The adage all politics are local, has never been truer. There is an inability to make broad sweeping changes one after the other without whole communities losing their balance and faltering under the weight of such decisions without first examining the human cost. What will the fallout be? How can they be mitigated?

Shouldering the weight of the state’s decisions is not those who cast for yeas but those who live in large and small places and in particular, those that live in rural distressed places.  The less money families have, the less they have to buy groceries and other things that meet human needs. Survival cannot host potential when it struggles to make eating needs meet.  It is mind-boggling to consider the impact of legislation that tackles human issues with ease of craft, and passage with the strike of a pen, dismantling the confidence that was hoped to have ripened over the years.  

The rush to substantiate position, with power, has enabled a state culture that appears to be unbridled in its plight to consider the fiscal nature of the work and not the human face when decision-making. Legislative reasoning has to be brought back to the table. Opposing policies that harm more than do good is the work that is charged by writings deeply rooted in the tenets of the very democracy in which is said to be the driving force behind the acts being protested.

History has defined this moment.
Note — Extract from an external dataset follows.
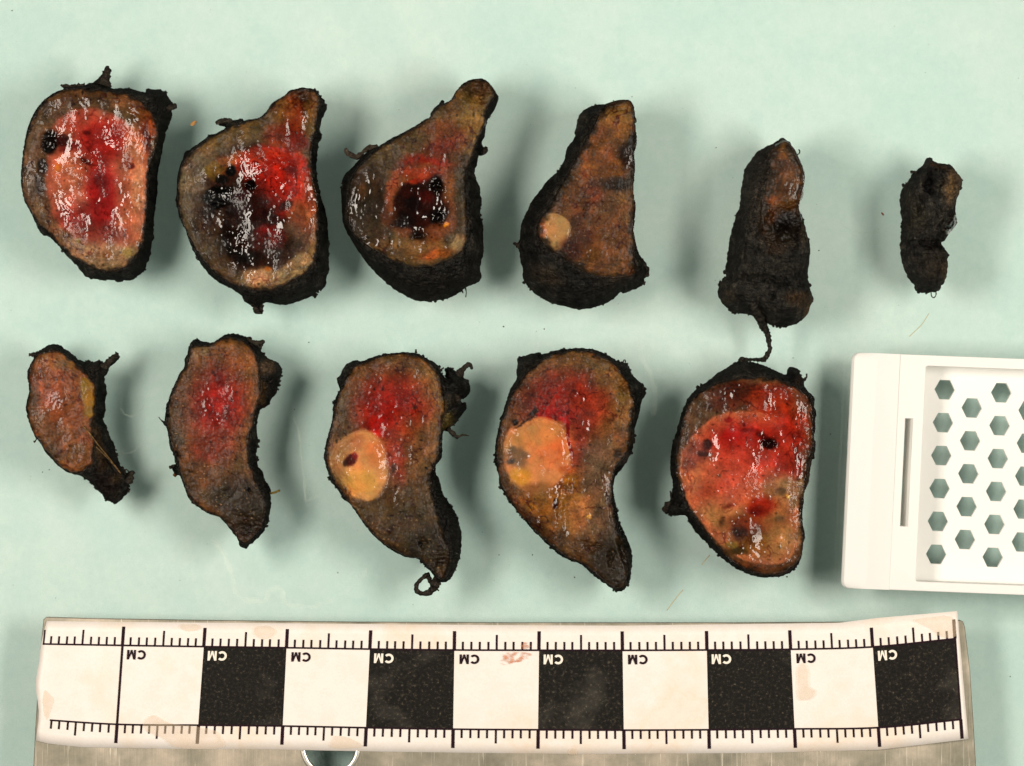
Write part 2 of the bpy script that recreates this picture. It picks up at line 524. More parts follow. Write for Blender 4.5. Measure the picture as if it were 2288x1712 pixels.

Rich in the archives of history are moments such as these that have always given voice to the silent acts of powerful people.  When legislation impedes the rights of a represented constituency, it is not enough to sit back and watch communities already teetering, historically, from abject poverty, continue to suffer from laws that bind them to their poverty and not bring relief from it.

There must be a pause in the work, giving everyone an opportunity to catch their breath, and then with a calm that permeates reasoning, sit down at a place called consideration to bring new levels of reasoning to a table that has grown barren from perspectives that sharply differ.